Strolling along the streets of any old city on the Southeastern coast of the United States, one is bound to encounter porches featuring a blanket of blue paint on the roof’s underside— “haint” blue that is. This calming blue-green color is an omnipresent feature of porches all over the South and East Coast of the country. Why this specific hue? The answer is in mythology, superstition, and a love of light.

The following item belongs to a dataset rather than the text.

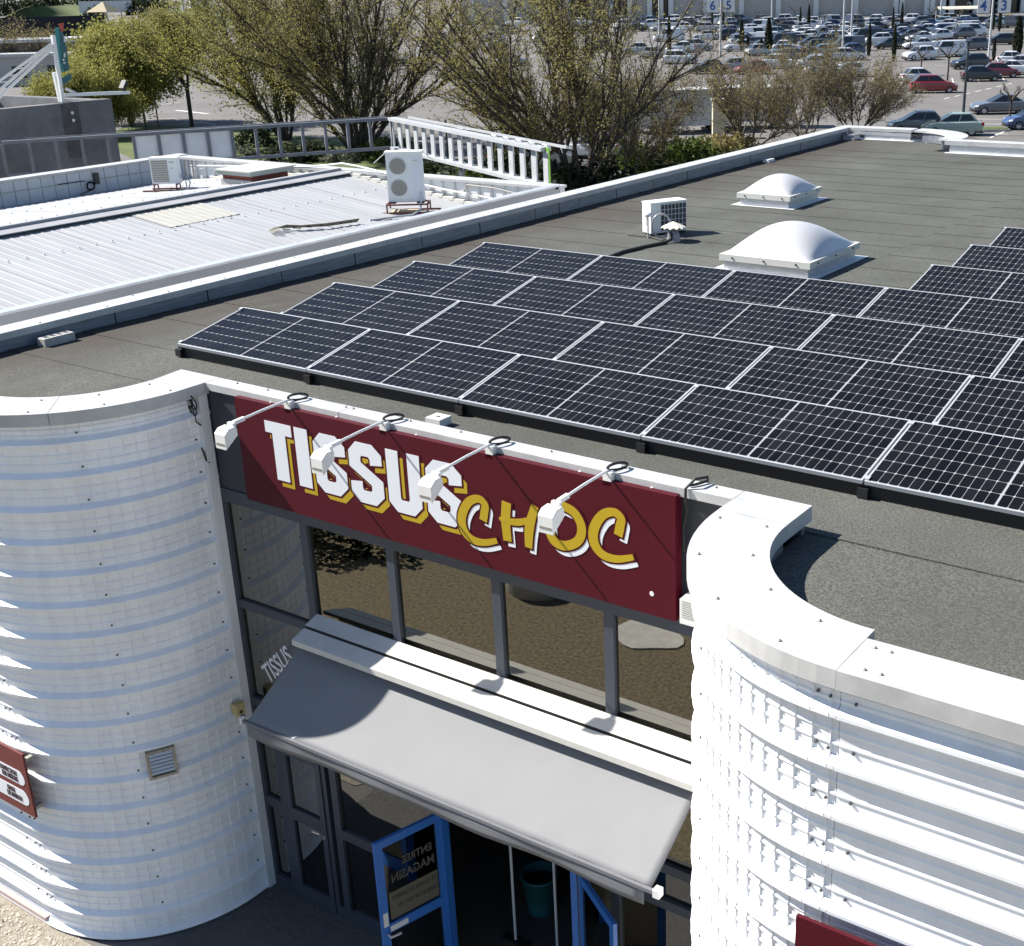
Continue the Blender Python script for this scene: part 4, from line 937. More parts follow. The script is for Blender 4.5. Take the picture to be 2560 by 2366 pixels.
b = MB(); q = [hw_(*p) for p in R_]+[hw_(*p) for p in F_][::-1]; q2 = [v+Vector((-.10,.1,0)) for v in q]; b.add(q+q2, [tuple(range(n)), tuple(range(n,2*n))[::-1]]+[(i,(i+1)%n,n+(i+1)%n,n+i) for i in range(n)]); b.build('sign_face', mat('teal_dark', (.008,.085,.10), .4), rs)
b = MB(); q = [hw_(152,196),hw_(175,184),hw_(176,200),hw_(161,212),hw_(152,210)]; q2 = [v+Vector((-.3,.25,0)) for v in q]; b.add(q+q2, [(0,1,2,3,4),(9,8,7,6,5)]+[(i,(i+1)%5,5+(i+1)%5,5+i) for i in range(5)]); b.build('lower_box', mat('teal_dark', (.008,.085,.10), .4), rs)
b = MB(); q = [hw_(147,60),hw_(157,57),hw_(156,80),hw_(149,76)]; q2 = [v+Vector((-.1,.1,0)) for v in q]; b.add(q+q2, [(0,1,2,3),(7,6,5,4)]+[(i,(i+1)%4,4+(i+1)%4,4+i) for i in range(4)]); b.build('red_tab', mat('sign_red', (.42,.06,.035), .5), rs)
b = MB(); b.bar(hw_(160,90,.02), hw_(161,106,.02), .05); b.bar(hw_(160,133,.02), hw_(160,144,.02), .04); b.bar(hw_(155,148,.05), hw_(156,152,.05), .06); b.bar(hw_(157,156,.05), hw_(158,159,.05), .06); b.build('sign_mark', lampw, rs)

# ------------------------------------------------------------------ vegetation
bark = mat('bark_dark', (.060,.048,.038), .95, var=.3, vscale=6)
bark2 = mat('bark_grey', (.13,.11,.09), .95, var=.3, vscale=6)
def leafmat(name, c1, c2, sc=.9):
    M = mat(name, c1, .7, col2=c2, vscale=sc, detail=7, spec=.2)
    n = M.node_tree.nodes; l = M.node_tree.links; b = n['Principled BSDF']; tl = n.new('ShaderNodeBsdfTranslucent'); mx = n.new('ShaderNodeMixShader'); mx.inputs[0].default_value = .38
    src = b.inputs['Base Color'].links[0].from_socket; l.new(src, tl.inputs[0]); l.new(b.outputs[0], mx.inputs[1]); l.new(tl.outputs[0], mx.inputs[2]); l.new(mx.outputs[0], n['Material Output'].inputs[0])
    return M
leaf_y = leafmat('leaf_olive_yellow', (.15,.15,.04), (.40,.385,.11), .8)
leaf_o = leafmat('leaf_olive', (.15,.135,.05), (.36,.325,.11), .7)
leaf_b = leafmat('leaf_bud', (.16,.13,.055), (.30,.25,.10), 1.2)
leaf_g = leafmat('leaf_green', (.035,.06,.012), (.11,.14,.03), 1.1)
leaf_d = leafmat('leaf_dark', (.014,.022,.010), (.035,.045,.02), 1.0)
leaf_s = leafmat('leaf_silver', (.07,.08,.055), (.15,.16,.11), 1.5)
def tubes_mesh(name, segs, m, sides=3):
    s = np.array([[*a, *b_, r0, r1] for a, b_, r0, r1 in segs], float); n = len(s)
    P, Q = s[:,:3], s[:,3:6]; d = Q-P; d /= np.linalg.norm(d, axis=1)[:,None]+1e-9
    u = np.where(np.abs(d[:,2:3]) < .9, np.array([[0,0,1.]]), np.array([[1.,0,0]])); x = np.cross(d, u); x /= np.linalg.norm(x, axis=1)[:,None]+1e-9; y = np.cross(d, x)
    vs = np.empty((n, 2*sides, 3))
    for k in range(sides):
        a = 2*math.pi*k/sides; o = x*math.cos(a)+y*math.sin(a)
        vs[:,k] = P+o*s[:,6:7]; vs[:,sides+k] = Q+o*s[:,7:8]
    base = (np.arange(n)*2*sides)[:,None]; F = []
    for k in range(sides): F.append(base+np.array([[k,(k+1)%sides,sides+(k+1)%sides,sides+k]]))
    return np_mesh(name, vs.reshape(-1,3), np.concatenate(F), m)
def np_mesh(name, V, F, m):
    me = bpy.data.meshes.new(name); me.vertices.add(len(V)); me.vertices.foreach_set('co', V.astype(np.float32).ravel())
    k = F.shape[1]; me.loops.add(F.size); me.loops.foreach_set('vertex_index', F.astype(np.int32).ravel())
    me.polygons.add(len(F)); me.polygons.foreach_set('loop_start', np.arange(0, F.size, k, dtype=np.int32)); me.polygons.foreach_set('loop_total', np.full(len(F), k, np.int32))
    me.update(calc_edges=True); me.materials.append(m); return me
def leaves_mesh(name, C, size, m, aspect=.55, r=rng):
    n = len(C); d = r.normal(size=(n,3)); d /= np.linalg.norm(d, axis=1)[:,None]; e = r.normal(size=(n,3)); e -= d*(e*d).sum(1)[:,None]; e /= np.linalg.norm(e, axis=1)[:,None]
    s = size*r.uniform(.6,1.35,(n,1)); a = d*s; b_ = e*s*aspect
    V = np.stack([C-a, C+b_, C+a, C-b_], 1).reshape(-1,3); F = np.arange(4*n).reshape(n,4); return np_mesh(name, V, F, m)
def grow(r, h, spread, stems, depth=5, r0=.16, up=.35, trunk=0., nb=(2,3), wig=.16, leafdepth=2, dens=3, lean=(0,0)):
    # branching skeleton -> segments and bud positions
    segs = []; tips = []
    def br(p, d, L, rad, lev):
        n = 3 if lev < 3 else 2
        for i in range(n):
            d2 = d+np.array(r.normal(0, wig, 3)); d2[2] += up*.25; d2 /= np.linalg.norm(d2)
            q = p+d2*L/n; ra = rad*(1-.32*(i+1)/n); segs.append((p, q, rad*(1-.32*i/n), ra)); p, d = q, d2
            if lev >= depth-leafdepth:
                for _ in range(dens): tips.append(p-d*r.uniform(0, L/n)+r.normal(0, .09, 3))
            if i < n-1 and lev >= 1 and lev < depth:
                o = r.normal(0,1,3); o -= d*(o@d); o /= np.linalg.norm(o); k = d*.75+o*.75; k[2] += up*.3; br(p.copy(), k/np.linalg.norm(k), L*.62, ra*.5, lev+1)
        if lev < depth:
            for _ in range(r.integers(nb[0], nb[1]+1)):
                o = r.normal(0,1,3); o -= d*(o@d); o /= np.linalg.norm(o); k = d+o*r.uniform(.35,.75); k[2] += up*.4; br(p.copy(), k/np.linalg.norm(k), L*r.uniform(.66,.84), ra*.66, lev+1)
    base = np.zeros(3)
    if trunk: segs.append((base, np.array([0,0,trunk*.5]), r0*1.25, r0*1.1)); segs.append((np.array([0,0,trunk*.5]), np.array([0,0,trunk]), r0*1.1, r0)); base = np.array([0,0,trunk])
    for k in range(stems):
        a = 2*math.pi*(k+r.uniform(-.3,.3))/stems; t = spread*r.uniform(.35,1.); d = np.array([math.cos(a)*t+lean[0], math.sin(a)*t+lean[1], 1.]); d /= np.linalg.norm(d)
        p0 = base+np.array([math.cos(a), math.sin(a), 0])*(.28 if not trunk else .05); br(p0, d, h*.30*r.uniform(.85,1.15), r0*(.8 if stems > 1 else 1), 0)
    return segs, np.array(tips)
def fan(r, H, stems, amax, bl, twl, dens, lean=(0,0), start=.16):
    # forking stems fanning from one foot, each with long side shoots and fine twigs
    segs = []; tips = []
    def unit(v): return v/(np.linalg.norm(v)+1e-9)
    def perp(d):
        o = r.normal(0,1,3); o -= d*(o@d); return unit(o)
    def stem(p, d, L, rad, f0, lev):
        n = max(4, int(11*(1-f0)))
        for i in range(n):
            f = f0+(1-f0)*(i+1)/n; d = unit(d+r.normal(0,.085,3)+np.array([0,0,.035])); q = p+d*L/n; ra = rad*(1-.85*(i+1)/n)+.010; segs.append((p, q, rad*(1-.85*i/n)+.010, ra))
            if lev < 2 and i in ((1,3) if lev == 0 else (2,)):
                stem(q.copy(), unit(d+perp(d)*r.uniform(.35,.6)), L*(1-(i+1)/n)*r.uniform(.85,1.05), ra*.8, f, lev+1)
            if f > start:
                for _ in range(2):
                    bd = unit(d+perp(d)*r.uniform(.45,.95)+np.array([0,0,.15])); BL = (bl*(1-.55*f)+.5)*r.uniform(.5,1.15); bp = p+(q-p)*r.uniform(0,1); m = max(3, int(BL/.42)); br_ = ra*.45+.007
                    for j in range(m):
                        bd = unit(bd+r.normal(0,.15,3)+np.array([0,0,.05])); bq = bp+bd*BL/m; segs.append((bp, bq, br_*(1-.75*j/m), br_*(1-.75*(j+1)/m)))
                        for _ in range(2):
                            td = unit(bd+perp(bd)*r.uniform(.5,1.1)+np.array([0,0,.1])); tq = bp+td*twl*r.uniform(.5,1.2); segs.append((bp, tq, .008, .004))
                            tips.extend(bp+(tq-bp)*u for u in r.uniform(.25,1.05,dens))
                        bp = bq
            p = q
    for s in range(stems):
        az = 2*math.pi*(s+r.uniform(-.4,.4))/stems; t = math.tan(amax*math.sqrt(r.uniform(.02,1)))
        stem(np.array([math.cos(az)*.35, math.sin(az)*.35, 0.]), unit(np.array([math.cos(az)*t+lean[0], math.sin(az)*t+lean[1], 1.])), H*r.uniform(.85,1.08), r.uniform(.10,.17)*(H/13.)**1.1, 0., 0)
    return segs, np.array(tips)
def finish(t, segs, tips, m_bark, m_leaf, leaf_size, r):
    o = bpy.data.objects.new('trunk', tubes_mesh('trunk', segs, m_bark)); COL.objects.link(o); o.parent = t
    o = bpy.data.objects.new('crown', leaves_mesh('crown', tips, leaf_size, m_leaf, r=r)); COL.objects.link(o); o.parent = t
def fan_tree(label, loc, r, m_bark, m_leaf, leaf_size, group, jit=.08, rep=1, name='deciduous_tree', keep=None, **kw):
    segs, tips = fan(r, **kw); t = thing(name, label, 'tree', loc, 0, group)
    if keep is not None: tips = tips[keep(tips, r)]
    if rep > 1: tips = np.repeat(tips, rep, 0)
    finish(t, segs, tips+r.normal(0, jit, tips.shape), m_bark, m_leaf, leaf_size, r); return t
def tree(name, label, loc, r, m_bark, m_leaf, leaf_size, group, cat='tree', rep=1, jit=.1, rz=0., rad_of=None, height=None, **kw):
    segs, tips = grow(r, **kw)
    if height:                                   # scale the skeleton to the wanted height
        f = height/max(max(s[1][2] for s in segs), .1); segs = [(a*f, b_*f, r0*f**.5, r1*f**.5) for a, b_, r0, r1 in segs]; tips = tips*f
    if rep > 1: tips = np.repeat(tips, rep, 0)
    tips = tips+r.normal(0, jit, tips.shape)
    t = thing(name, label, cat, loc, rz, group)
    o = bpy.data.objects.new('trunk', tubes_mesh('trunk', segs, m_bark)); COL.objects.link(o); o.parent = t
    o = bpy.data.objects.new('crown', leaves_mesh('crown', tips, leaf_size, m_leaf, r=r)); COL.objects.link(o); o.parent = t
    return t
def rs_(k): return np.random.default_rng(k)
TG = 'budding trees between the hall and the car park'
left_heavy = lambda t, r: r.uniform(0,1,len(t)) < np.clip(.8-.10*(t@RH), .35, 1)
fan_tree('huge many-stemmed budding tree behind the corner of the steel frame', G(900,392)[0], rs_(3), bark, leaf_o, .07, TG, jit=.14, H=14.5, stems=13, amax=.70, bl=3.6, twl=.8, dens=6, keep=left_heavy)
fan_tree('yellow-green leafy tree left of the huge many-stemmed tree', G(715,350)[0], rs_(11), bark, leaf_y, .085, TG, jit=.25, H=13, stems=8, amax=.60, bl=3.4, twl=.85, dens=9, lean=(-.16,-.06))
fan_tree('big spreading budding tree with bare dark stems behind the green-edged frame end', G(1440,478)[0], rs_(5), bark, leaf_o, .062, TG, jit=.13, H=12.8, stems=9, amax=.70, bl=3.3, twl=.75, dens=6, start=.2, keep=lambda t, r: r.uniform(0,1,len(t)) < np.clip(.8-.10*(t@RH)+.03*t[:,2], .35, 1))
P3_, _ = G(330,316)
tree('deciduous_tree', 'rounded yellow-olive tree with short trunk beside the black street lamp', P3_, rs_(21), bark, leaf_y, .12, TG, height=8.3, h=7, spread=.85, stems=7, depth=5, r0=.24, up=.14, trunk=1.2, dens=3, rep=3, jit=.42, leafdepth=2)
P4_, _ = G(215,345)
tree('deciduous_tree', 'low yellow leafy tree behind the grey concrete building', P4_, rs_(33), bark, leaf_y, .085, TG, height=5.6, h=5, spread=1.1, stems=6, depth=4, r0=.18, up=.1, dens=5, rep=6, jit=.4, leafdepth=2)
P5_, _ = G(480,318)
tree('deciduous_tree', 'slim loose olive tree on a thin trunk left of the yellow-green tree', P5_, rs_(41), bark, leaf_o, .085, TG, height=9.4, h=6, spread=.6, stems=5, depth=5, r0=.13, up=.25, trunk=2.6, dens=2, rep=2, jit=.25, leafdepth=2)
P6_, _ = G(1660,424)
tree('young_tree', 'young bare tree with one thin trunk in the hedge left of the skylight', P6_, rs_(51), bark, leaf_b, .045, TG, height=6.6, h=4.5, spread=.8, stems=5, depth=5, r0=.11, up=.22, trunk=1.7, dens=1, rep=1, jit=.1, leafdepth=1)
for i, (px, py, H, l) in enumerate(((1330,455,7.5,'dark tangled bare tree right beside the frame end'),(1880,372,5.8,'twiggy budding shrub tree behind the roof corner, left of three'),(2010,345,6.2,'twiggy budding shrub tree behind the roof corner, middle of three'),(2140,338,5.0,'twiggy budding shrub tree behind the roof corner, right of three'),(1560,440,5.0,'low bare bush at the left end of the green hedge'))):
    p, _ = G(px, py)
    fan_tree(l, p, rs_(60+i), bark2 if i else bark, leaf_b if i else leaf_o, .06, 'bare shrub trees behind the roof edge', name='bare_tree', jit=.08, H=H, stems=7, amax=.85, bl=2.1, twl=.55, dens=3, start=.2)
for i, (px, py, H, l) in enumerate(((45,205,8.5,'dark leafless tree by the pale low building at the left edge'),(110,190,6.5,'smaller dark leafless tree behind the roof sign supports'))):
    p, _ = G(px, py); tree('bare_tree', l, p, rs_(80+i), bark, leaf_b, .10, 'leafless trees at the far left', height=H, h=5, spread=1.0, stems=6, depth=4, r0=.2, up=.2, dens=1, jit=.2, leafdepth=1)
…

In the tradition of the Gullah people, enslaved Africans living in the American South, “haints” or “haunts” were evil spirits or shadowy specters that could inflict damage upon people not living in the ethereal plane. Luckily for humankind, haints are not able to cross water, and so the entryway ceilings of homes were painted in a river-like color in order to protect the home’s inhabitants from any shadowy figures at night. While most homes today only have the painted porch, those in the Gullah culture would paint the doors, windows, and walls to be doubly certain that the unwelcomed spirits had no chance of passage.

While having its roots in spiritual superstition, the paint may have spread along to other parts of the Atlantic coast such as Philadelphia and Boston due to the rumors that it helped repel pesky insects. Not necessarily backed by science, the belief was that the blue coloring made insects believe that the porch ceiling was a part of the sky, and so they wouldn’t nest or stick around. In reality, the blue paint in the 19th Century used lye, a chemical that also served as an insecticide. As the porches required fresh paint every few years, Victorian homeowners unknowingly restored the repelling effect of the lye and kept pests at bay. Though wasps may not be as wary of the sky as homeowners believed, the idea permeated as a legend in housekeeping folklore.

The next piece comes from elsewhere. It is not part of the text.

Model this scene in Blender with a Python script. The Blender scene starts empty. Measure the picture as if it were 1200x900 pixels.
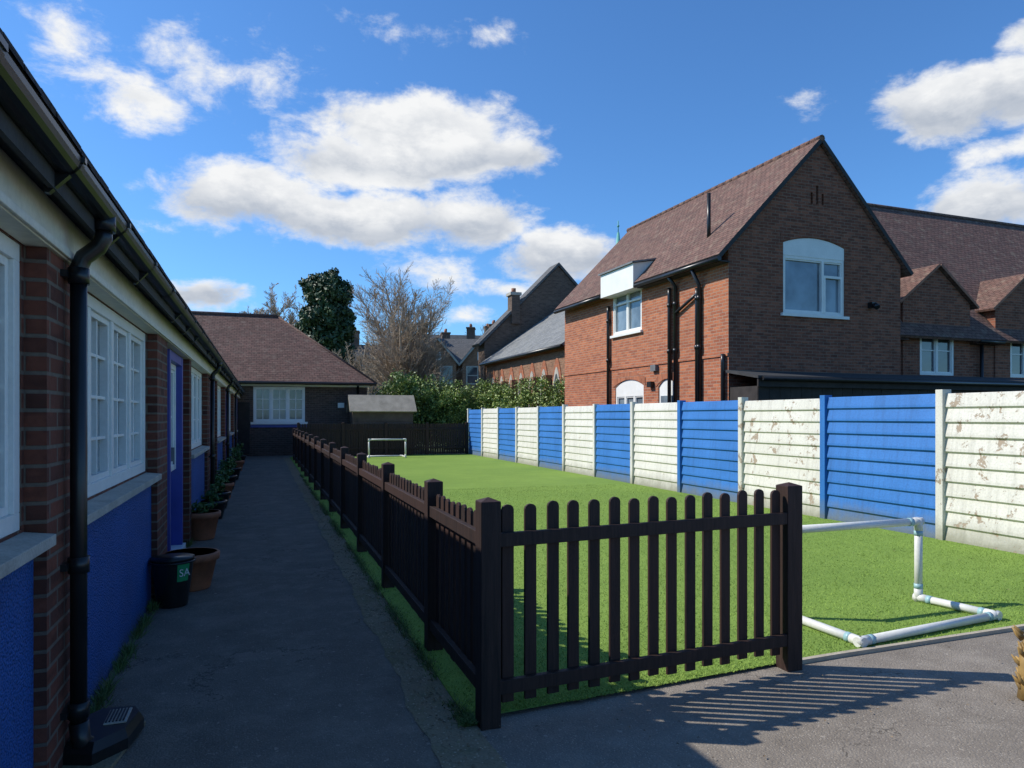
import bpy, bmesh, math, random
from mathutils import Vector, Matrix, noise
random.seed(7)
R=random
D=bpy.data
scene=bpy.context.scene
coll=scene.collection
TH=math.radians(19.4); CT=math.cos(TH); ST=math.sin(TH); F=832.0; HC=1.55

# ------------------------------------------------------------ node helpers
class N:
    def __init__(s,tree): s.t=tree; s.n=tree.nodes; s.l=tree.links
    def new(s,typ,**kw):
        n=s.n.new(typ)
        for k,v in kw.items(): setattr(n,k,v)
        return n
    def set(s,sock,v):
        if isinstance(v,bpy.types.NodeSocket): s.l.new(v,sock)
        elif v is not None:
            try: sock.default_value=v
            except Exception:
                sock.default_value=(v[0],v[1],v[2],1)
    def m(s,op,a,b=None,c=None,clamp=False):
        n=s.n.new('ShaderNodeMath'); n.operation=op; n.use_clamp=clamp
        s.set(n.inputs[0],a)
        if b is not None: s.set(n.inputs[1],b)
        if c is not None: s.set(n.inputs[2],c)
        return n.outputs[0]
    def vm(s,op,a,b=None,out=0):
        n=s.n.new('ShaderNodeVectorMath'); n.operation=op
        s.set(n.inputs[0],a)
        if b is not None: s.set(n.inputs[1],b)
        return n.outputs[out]
    def noise(s,vec,scale,detail=4,rough=.55,dist=0,col=False):
        n=s.n.new('ShaderNodeTexNoise')
        if vec is not None: s.l.new(vec,n.inputs['Vector'])
        n.inputs['Scale'].default_value=scale; n.inputs['Detail'].default_value=detail
        n.inputs['Roughness'].default_value=rough; n.inputs['Distortion'].default_value=dist
        return n.outputs['Color' if col else 'Fac']
    def mix(s,f,a,b,bt='MIX'):
        n=s.n.new('ShaderNodeMix'); n.data_type='RGBA'; n.blend_type=bt
        s.set(n.inputs[0],f); 
        for i,v in ((6,a),(7,b)):
            if isinstance(v,bpy.types.NodeSocket): s.l.new(v,n.inputs[i])
            else: n.inputs[i].default_value=(v[0],v[1],v[2],1)
        return n.outputs[2]
    def mr(s,v,a,b,c=0.,d=1.,smooth=False):
        n=s.n.new('ShaderNodeMapRange'); n.clamp=True
        if smooth: n.interpolation_type='SMOOTHSTEP'
        s.set(n.inputs[0],v); n.inputs[1].default_value=a; n.inputs[2].default_value=b
        n.inputs[3].default_value=c; n.inputs[4].default_value=d
        return n.outputs[0]
    def bump(s,h,strength,dist=.02,normal=None):
        n=s.n.new('ShaderNodeBump'); n.inputs['Strength'].default_value=strength; n.inputs['Distance'].default_value=dist
        s.l.new(h,n.inputs['Height'])
        if normal is not None: s.l.new(normal,n.inputs['Normal'])
        return n.outputs[0]
    def uv(s): return s.new('ShaderNodeTexCoord').outputs['UV']
    def obj(s): return s.new('ShaderNodeTexCoord').outputs['Object']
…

Victorian designers crammed in cities in the late 19th Century sought natural colors to combat the machinations and industrial aspects of that age, and haint blue was a perfect hint of serene water. Whether an homage to a river or faux sky, the paint has a calming effect, with the soft color giving guests and inhabitants the impression of longer daylight. With no central air conditioning, the haint blue porch was an area of leisure and respite, where one in a billowing dress or coat could find peace in the shade. 

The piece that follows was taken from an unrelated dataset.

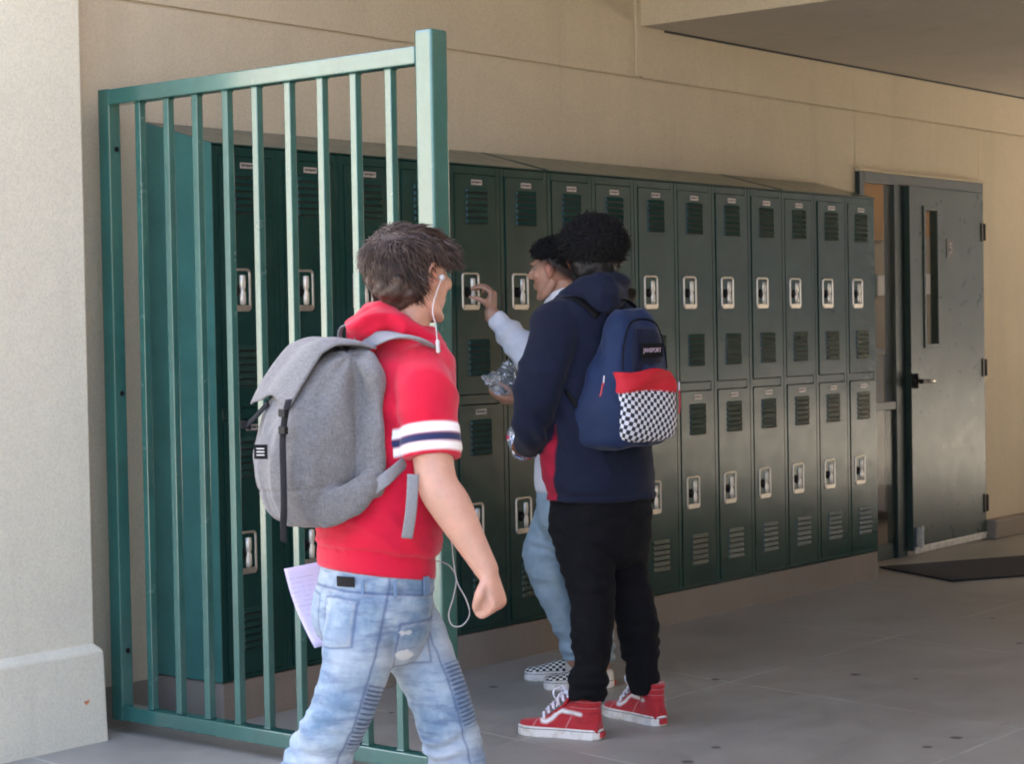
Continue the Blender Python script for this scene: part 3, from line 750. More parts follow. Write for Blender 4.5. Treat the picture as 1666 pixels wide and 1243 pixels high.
        lc.build('laces', mats['lace'], up, smooth=True)
        lc = MB()
        for s in (-1, 1):
            b0 = P(0, .118, .150)
            lp_ = [b0, b0+X*s*.014+F*.022+U*.012, b0+X*s*.026+F*.036+U*.004, b0+X*s*.028+F*.030-U*.020, b0+X*s*.014+F*.014-U*.012, b0]
            limb(lc, lp_, [(.0018, .0036)]*6, n=8, side=U, sub=4)
            limb(lc, [b0, b0+X*s*.02+F*.02-U*.010, b0+X*s*.034+F*.022-U*.045], [.0024]*3, n=8, sub=3)
        lc.build('lace_bow', mats['lace'], up, smooth=True)
        tg = MB(); limb(tg, [P(0, .150, .082), P(0, .115, .115), P(0, .095, .155)], [(.023, .005), (.025, .006), (.026, .006)], n=12, side=X); tg.build('tongue', mats['tongue'], up, smooth=True)
    return up
# ================================================================== the boy in the red hoodie
SK1 = skin_mat('fair_skin', (.50, .295, .215)); SK2 = skin_mat('light_brown_skin', (.47, .265, .175)); SK3 = skin_mat('brown_skin', (.26, .11, .06))
D1 = 4.75
th = R(30); F1 = math.cos(th)*RT+math.sin(th)*AW; L1 = math.sin(th)*RT-math.cos(th)*AW      # facing, his right hand side
def a1(x, y, fd=0, ld=0): return at(x, y, D1)+F1*fd+L1*ld
def plane1(x, y, dd=0): return at(x, y, D1+dd)
hd_F = (math.cos(R(43))*RT+math.sin(R(43))*AW-UP*.05).normalized()
body = MB()
HC = plane1(672, 452)
pf1, A1, carve1 = head(body, HC, hd_F, 1.0)
limb(body, [plane1(660, 588), plane1(663, 545), plane1(669, 500)], [.046, .050, .052], n=20)
SH_R, EL_R, WR_R = plane1(690, 606, -.135), plane1(710, 782, -.185), plane1(792, 928, -.20)
SH_L, EL_L, WR_L = plane1(612, 606, .13), plane1(560, 780, .25), plane1(566, 960, .24)
sect(body, [(a1(655, 592), .09, .055), (a1(648, 630), .145, .080), (a1(640, 700), .155, .10), (a1(628, 800), .150, .105), (a1(618, 900), .155, .115), (a1(612, 980), .150, .12), (a1(608, 1030), .11, .09)], L1, F1, sub=3)
for sh, el, wr in ((SH_R, EL_R, WR_R), (SH_L, EL_L, WR_L)):
    limb(body, [sh, sh.lerp(el, .5), el, el.lerp(wr, .3), el.lerp(wr, .75), wr], [.034, .046, .048, .049, .035, (.029, .027)], n=18, side=F1)
# right fist: back of the hand to the camera and up, fingers curled under
dR = (plane1(806, 968, -.20)-WR_R).normalized()
pnR = (-RT*.75-UP*.35+AW*.35).normalized(); thR = (-RT*.3-AW*1.0-UP*.2).normalized()
ball(body, WR_R+dR*.066+pnR.normalized()*.024+thR.normalized()*.006, (.033, .030, .028), n=9)
hand(body, WR_R+dR*.006, dR, pnR, thR, [(70, 96, 66), (76, 98, 68), (80, 98, 68), (82, 96, 66)], (.35, (-.15, .80, .70), (-.95, .30, .55)), .98, -.02)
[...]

With direct sunlight reflecting off the blue coloring, the paint naturally brightens any porch or gloomy personality resting under its cover. Sitting on a porch swing, it’s easy to feel a cool breeze simply looking at the blue paint above, without a pest or dark spirit in sight. Who needs a skylight with one’s own painted daytime sky? While not as fashionable as it once was two centuries ago, the old-school haint tones remain a point of interest during any tour of the American coast—unless you’re a mosquito.